White House Press Secretary Jen Psaki told reporters at a Nov. 12 briefing that rising gasoline prices—which are up around 60 percent from a year ago—are a strong argument in favor of more government spending on green energy solutions, while dismissing suggestions that the Biden administration’s policies like halting new oil and gas drilling leases were causing pain at the pump.
Psaki was responding to a question from a reporter who noted that Republicans, in particular, have blamed President Joe Biden’s policies—including canceling the Keystone XL pipeline permit and freezing new oil and gas drilling leases on federal land and water—for contributing to a rise in gasoline prices.
The press secretary added that the administration’s focus with regards to rising gasoline prices has chiefly been to ask the Federal Trade Commission (FTC) to investigate possible instances of price gouging and to call on the Organization of Petroleum Exporting Countries (OPEC) and its crude-producing allies, dubbed OPEC-plus, to pump more crude.

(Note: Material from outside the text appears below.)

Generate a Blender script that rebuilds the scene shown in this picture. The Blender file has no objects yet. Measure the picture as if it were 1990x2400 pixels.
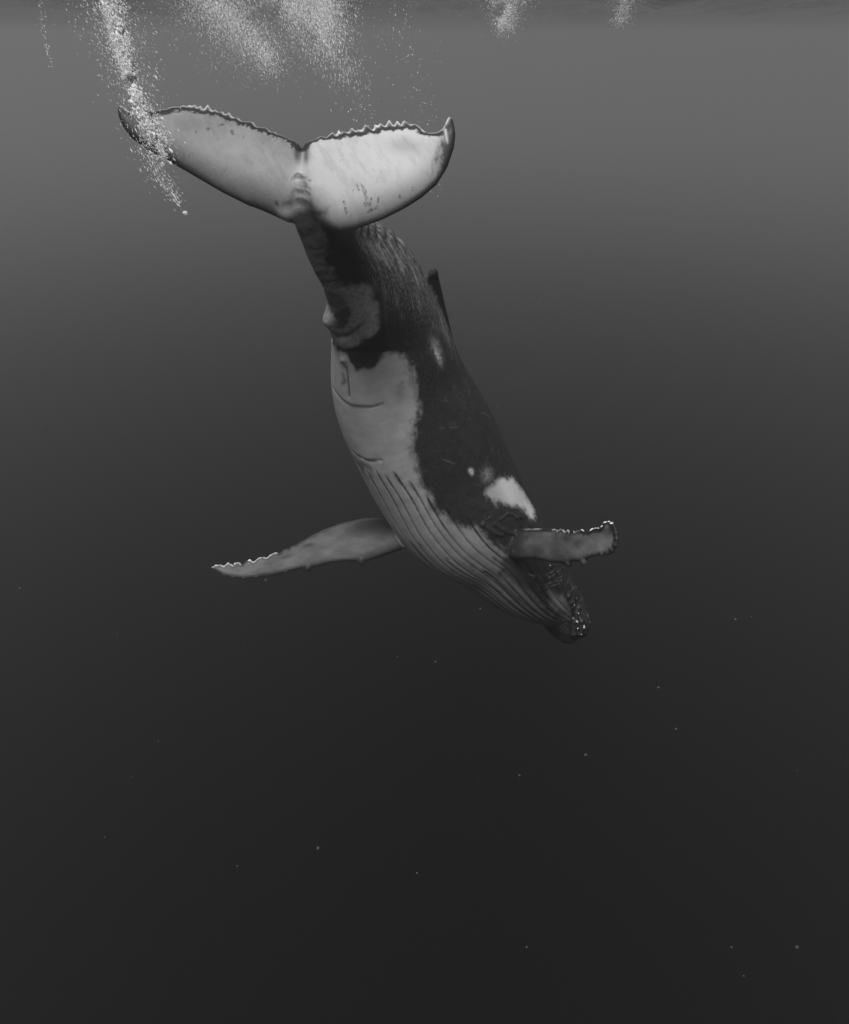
# Humpback whale diving below the surface, monochrome. Units: metres, water surface at z = 0.
import bpy, bmesh, math, random
import numpy as np
from mathutils import Vector, Matrix

R = math.radians
scene = bpy.context.scene
col = scene.collection

# ------------------------------------------------------------------ camera
cam_data = bpy.data.cameras.new('camera')
cam_data.sensor_fit = 'VERTICAL'
cam_data.sensor_height = 24.0
cam_data.lens = 12.0 / math.tan(R(39.0))
cam_data.clip_start = 0.05
cam_data.clip_end = 2000.0
cam = bpy.data.objects.new('camera', cam_data)
cam.location = (0, 0, -1.3)
cam.rotation_euler = (R(90 - 37), 0, 0)
col.objects.link(cam)
scene.camera = cam

# ------------------------------------------------------------------ sky, sun, exposure
SUN_ELEV, SUN_AZ = R(73), R(210)       # azimuth clockwise from +Y seen from above: behind the camera, a little to its left
world = bpy.data.worlds.new('World')
scene.world = world
world.use_nodes = True
wn = world.node_tree
wn.nodes.clear()
sky = wn.nodes.new('ShaderNodeTexSky')
sky.sky_type = 'NISHITA'
sky.sun_disc = False
sky.sun_elevation = SUN_ELEV
sky.sun_rotation = SUN_AZ
bw = wn.nodes.new('ShaderNodeRGBToBW')
bg = wn.nodes.new('ShaderNodeBackground')
bg.inputs['Strength'].default_value = 0.08
wo = wn.nodes.new('ShaderNodeOutputWorld')
wn.links.new(sky.outputs[0], bw.inputs[0])
wn.links.new(bw.outputs[0], bg.inputs['Color'])
wn.links.new(bg.outputs[0], wo.inputs['Surface'])

sun_data = bpy.data.lights.new('sun', 'SUN')
sun_data.energy = 4.0
sun_data.angle = R(35.0)                # the ruffled surface spreads the beam
sun = bpy.data.objects.new('sun', sun_data)
sd = Vector((math.sin(SUN_AZ) * math.cos(SUN_ELEV), math.cos(SUN_AZ) * math.cos(SUN_ELEV), math.sin(SUN_ELEV)))
sun.rotation_euler = sd.to_track_quat('Z', 'Y').to_euler()
col.objects.link(sun)

scene.view_settings.view_transform = 'Standard'
scene.view_settings.look = 'None'
scene.view_settings.gamma = 1.0
scene.view_settings.exposure = 0.45
scene.view_settings.use_curve_mapping = False
scene.cycles.volume_bounces = 2
scene.cycles.max_bounces = 6
scene.cycles.transparent_max_bounces = 128
scene.cycles.use_adaptive_sampling = False
scene.cycles.diffuse_bounces = 2
scene.cycles.use_denoising = True
scene.cycles.sample_clamp_indirect = 0.06

# ------------------------------------------------------------------ helpers
def mesh_object(name, verts, faces, mat=None, parent=None, smooth=True):
    me = bpy.data.meshes.new(name)
    me.from_pydata([tuple(map(float, v)) for v in verts], [], faces)
    me.update()
    if smooth:
        me.shade_smooth()
    if mat:
        me.materials.append(mat)
    o = bpy.data.objects.new(name, me)
    col.objects.link(o)
    if parent is not None:
        o.parent = parent
    return o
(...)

Psaki added that, while “certainly there are a range of other domestic options” to help reduce prices at the pump, she didn’t have “anything to preview at this point in time” in this regard, with her response following a question about whether the Biden administration was considering releasing barrels from the Strategic Petroleum Reserve.
Pressed on the broader issue of inflation, which is running at a near 31-year high, Psaki acknowledged “big, big costs on people’s households” adding that its “certainly of concern to the President.” At the same time, she said that a “vast majority” of outside economists predict that inflation will slow down next year.
Psaki also said that “economists across the board” agree that Biden’s infrastructure bill and his Build Back Better agenda “will ease inflationary pressure over the long term.”
Biden said “17 Nobel Prize winners in economics have said that my plan will ‘ease inflationary pressures,’” arguing that the recently-passed infrastructure bill would reduce supply-side bottlenecks and “make goods more available and less costly.”
“The only debate on Capitol Hill is how much more gas to throw on the fire,” Davidson said.
“It gets bigger, and that’s the Democrats’ agenda—they want to throw more on with Build Back Better,” he said, adding that “it’s going to dump a lot of extra spending into the economy and it has a big impact” on inflation.
Psaki, in Friday’s briefing, accused Republicans of “screaming about inflation” and using the issue as a “political cudgel” while being uncooperative in searching for a solution to the problem, which she argued should come in the form of backing Biden’s big-ticket spending plans.